Collection entries
• • • •

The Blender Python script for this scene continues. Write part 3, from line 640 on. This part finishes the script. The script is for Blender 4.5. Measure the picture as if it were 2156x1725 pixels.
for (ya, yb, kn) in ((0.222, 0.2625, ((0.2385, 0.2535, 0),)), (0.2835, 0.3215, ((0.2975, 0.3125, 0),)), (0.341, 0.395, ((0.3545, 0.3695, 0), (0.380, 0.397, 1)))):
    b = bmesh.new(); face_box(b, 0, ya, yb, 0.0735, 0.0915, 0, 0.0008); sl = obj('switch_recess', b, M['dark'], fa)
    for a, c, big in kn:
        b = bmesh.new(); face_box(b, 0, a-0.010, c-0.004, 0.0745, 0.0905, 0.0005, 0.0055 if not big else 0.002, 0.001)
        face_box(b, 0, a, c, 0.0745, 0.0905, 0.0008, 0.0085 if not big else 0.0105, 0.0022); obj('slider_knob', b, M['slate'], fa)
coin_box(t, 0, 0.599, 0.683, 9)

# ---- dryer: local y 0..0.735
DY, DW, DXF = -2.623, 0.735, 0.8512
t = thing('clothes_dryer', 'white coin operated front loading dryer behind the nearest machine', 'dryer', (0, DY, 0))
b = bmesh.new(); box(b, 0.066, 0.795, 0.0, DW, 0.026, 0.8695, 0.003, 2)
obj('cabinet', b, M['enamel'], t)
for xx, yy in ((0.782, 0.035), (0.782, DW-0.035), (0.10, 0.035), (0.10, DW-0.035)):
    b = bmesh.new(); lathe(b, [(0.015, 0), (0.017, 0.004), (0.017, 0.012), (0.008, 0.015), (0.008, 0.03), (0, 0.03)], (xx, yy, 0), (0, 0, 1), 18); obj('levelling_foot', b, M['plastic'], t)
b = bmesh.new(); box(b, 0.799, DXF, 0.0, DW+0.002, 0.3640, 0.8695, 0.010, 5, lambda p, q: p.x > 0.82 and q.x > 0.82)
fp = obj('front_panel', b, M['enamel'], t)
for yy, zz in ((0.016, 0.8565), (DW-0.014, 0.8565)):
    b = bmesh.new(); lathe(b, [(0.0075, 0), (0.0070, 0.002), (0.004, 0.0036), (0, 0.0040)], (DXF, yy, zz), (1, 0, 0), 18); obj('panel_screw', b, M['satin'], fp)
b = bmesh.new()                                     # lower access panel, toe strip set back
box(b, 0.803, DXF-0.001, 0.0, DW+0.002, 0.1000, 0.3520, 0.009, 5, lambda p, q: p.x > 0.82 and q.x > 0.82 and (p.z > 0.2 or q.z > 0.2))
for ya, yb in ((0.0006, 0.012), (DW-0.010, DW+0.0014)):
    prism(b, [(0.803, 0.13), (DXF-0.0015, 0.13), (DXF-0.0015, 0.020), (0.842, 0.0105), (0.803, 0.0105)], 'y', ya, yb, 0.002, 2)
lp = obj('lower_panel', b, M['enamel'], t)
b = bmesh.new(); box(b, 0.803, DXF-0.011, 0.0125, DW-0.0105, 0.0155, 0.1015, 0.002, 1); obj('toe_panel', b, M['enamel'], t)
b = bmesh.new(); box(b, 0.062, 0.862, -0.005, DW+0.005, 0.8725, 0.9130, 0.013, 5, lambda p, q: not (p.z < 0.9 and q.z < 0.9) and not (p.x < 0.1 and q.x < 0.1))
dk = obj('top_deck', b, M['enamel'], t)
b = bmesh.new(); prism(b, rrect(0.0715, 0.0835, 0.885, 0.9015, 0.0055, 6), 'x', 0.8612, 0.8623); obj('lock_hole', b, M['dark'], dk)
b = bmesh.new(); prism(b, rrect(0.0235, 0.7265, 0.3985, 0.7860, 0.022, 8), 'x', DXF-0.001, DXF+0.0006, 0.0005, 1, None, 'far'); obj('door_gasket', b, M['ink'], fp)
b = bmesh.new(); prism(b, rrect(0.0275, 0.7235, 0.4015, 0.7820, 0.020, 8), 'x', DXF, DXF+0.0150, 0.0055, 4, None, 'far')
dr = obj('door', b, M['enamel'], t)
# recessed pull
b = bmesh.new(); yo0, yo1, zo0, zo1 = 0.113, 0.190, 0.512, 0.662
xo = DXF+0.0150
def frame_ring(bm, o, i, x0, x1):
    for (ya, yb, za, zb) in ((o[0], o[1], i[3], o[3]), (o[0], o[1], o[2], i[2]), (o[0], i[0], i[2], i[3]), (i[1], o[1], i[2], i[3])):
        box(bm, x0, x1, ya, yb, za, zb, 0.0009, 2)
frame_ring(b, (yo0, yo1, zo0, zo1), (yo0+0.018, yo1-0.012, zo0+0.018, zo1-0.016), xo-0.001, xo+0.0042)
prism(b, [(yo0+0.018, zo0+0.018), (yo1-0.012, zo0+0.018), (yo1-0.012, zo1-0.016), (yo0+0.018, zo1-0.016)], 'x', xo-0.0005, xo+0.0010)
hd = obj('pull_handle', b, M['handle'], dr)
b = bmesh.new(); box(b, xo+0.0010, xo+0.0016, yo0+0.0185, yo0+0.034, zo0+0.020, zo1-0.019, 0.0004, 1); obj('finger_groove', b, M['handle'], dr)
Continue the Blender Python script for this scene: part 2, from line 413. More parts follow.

• • • •

Write out the material exactly as given.

The Blender Python script for this scene continues. Write part 3, from line 640 on. This part finishes the script. The script is for Blender 4.5. Measure the picture as if it were 2156x1725 pixels.
for (ya, yb, kn) in ((0.222, 0.2625, ((0.2385, 0.2535, 0),)), (0.2835, 0.3215, ((0.2975, 0.3125, 0),)), (0.341, 0.395, ((0.3545, 0.3695, 0), (0.380, 0.397, 1)))):
    b = bmesh.new(); face_box(b, 0, ya, yb, 0.0735, 0.0915, 0, 0.0008); sl = obj('switch_recess', b, M['dark'], fa)
    for a, c, big in kn:
        b = bmesh.new(); face_box(b, 0, a-0.010, c-0.004, 0.0745, 0.0905, 0.0005, 0.0055 if not big else 0.002, 0.001)
        face_box(b, 0, a, c, 0.0745, 0.0905, 0.0008, 0.0085 if not big else 0.0105, 0.0022); obj('slider_knob', b, M['slate'], fa)
coin_box(t, 0, 0.599, 0.683, 9)

# ---- dryer: local y 0..0.735
DY, DW, DXF = -2.623, 0.735, 0.8512
t = thing('clothes_dryer', 'white coin operated front loading dryer behind the nearest machine', 'dryer', (0, DY, 0))
b = bmesh.new(); box(b, 0.066, 0.795, 0.0, DW, 0.026, 0.8695, 0.003, 2)
obj('cabinet', b, M['enamel'], t)
for xx, yy in ((0.782, 0.035), (0.782, DW-0.035), (0.10, 0.035), (0.10, DW-0.035)):
    b = bmesh.new(); lathe(b, [(0.015, 0), (0.017, 0.004), (0.017, 0.012), (0.008, 0.015), (0.008, 0.03), (0, 0.03)], (xx, yy, 0), (0, 0, 1), 18); obj('levelling_foot', b, M['plastic'], t)
b = bmesh.new(); box(b, 0.799, DXF, 0.0, DW+0.002, 0.3640, 0.8695, 0.010, 5, lambda p, q: p.x > 0.82 and q.x > 0.82)
fp = obj('front_panel', b, M['enamel'], t)
for yy, zz in ((0.016, 0.8565), (DW-0.014, 0.8565)):
    b = bmesh.new(); lathe(b, [(0.0075, 0), (0.0070, 0.002), (0.004, 0.0036), (0, 0.0040)], (DXF, yy, zz), (1, 0, 0), 18); obj('panel_screw', b, M['satin'], fp)
b = bmesh.new()                                     # lower access panel, toe strip set back
box(b, 0.803, DXF-0.001, 0.0, DW+0.002, 0.1000, 0.3520, 0.009, 5, lambda p, q: p.x > 0.82 and q.x > 0.82 and (p.z > 0.2 or q.z > 0.2))
for ya, yb in ((0.0006, 0.012), (DW-0.010, DW+0.0014)):
    prism(b, [(0.803, 0.13), (DXF-0.0015, 0.13), (DXF-0.0015, 0.020), (0.842, 0.0105), (0.803, 0.0105)], 'y', ya, yb, 0.002, 2)
lp = obj('lower_panel', b, M['enamel'], t)
b = bmesh.new(); box(b, 0.803, DXF-0.011, 0.0125, DW-0.0105, 0.0155, 0.1015, 0.002, 1); obj('toe_panel', b, M['enamel'], t)
b = bmesh.new(); box(b, 0.062, 0.862, -0.005, DW+0.005, 0.8725, 0.9130, 0.013, 5, lambda p, q: not (p.z < 0.9 and q.z < 0.9) and not (p.x < 0.1 and q.x < 0.1))
dk = obj('top_deck', b, M['enamel'], t)
b = bmesh.new(); prism(b, rrect(0.0715, 0.0835, 0.885, 0.9015, 0.0055, 6), 'x', 0.8612, 0.8623); obj('lock_hole', b, M['dark'], dk)
b = bmesh.new(); prism(b, rrect(0.0235, 0.7265, 0.3985, 0.7860, 0.022, 8), 'x', DXF-0.001, DXF+0.0006, 0.0005, 1, None, 'far'); obj('door_gasket', b, M['ink'], fp)
b = bmesh.new(); prism(b, rrect(0.0275, 0.7235, 0.4015, 0.7820, 0.020, 8), 'x', DXF, DXF+0.0150, 0.0055, 4, None, 'far')
dr = obj('door', b, M['enamel'], t)
# recessed pull
b = bmesh.new(); yo0, yo1, zo0, zo1 = 0.113, 0.190, 0.512, 0.662
xo = DXF+0.0150
def frame_ring(bm, o, i, x0, x1):
    for (ya, yb, za, zb) in ((o[0], o[1], i[3], o[3]), (o[0], o[1], o[2], i[2]), (o[0], i[0], i[2], i[3]), (i[1], o[1], i[2], i[3])):
        box(bm, x0, x1, ya, yb, za, zb, 0.0009, 2)
frame_ring(b, (yo0, yo1, zo0, zo1), (yo0+0.018, yo1-0.012, zo0+0.018, zo1-0.016), xo-0.001, xo+0.0042)
prism(b, [(yo0+0.018, zo0+0.018), (yo1-0.012, zo0+0.018), (yo1-0.012, zo1-0.016), (yo0+0.018, zo1-0.016)], 'x', xo-0.0005, xo+0.0010)
hd = obj('pull_handle', b, M['handle'], dr)
b = bmesh.new(); box(b, xo+0.0010, xo+0.0016, yo0+0.0185, yo0+0.034, zo0+0.020, zo1-0.019, 0.0004, 1); obj('finger_groove', b, M['handle'], dr)
Continue the Blender Python script for this scene: part 2, from line 413. More parts follow.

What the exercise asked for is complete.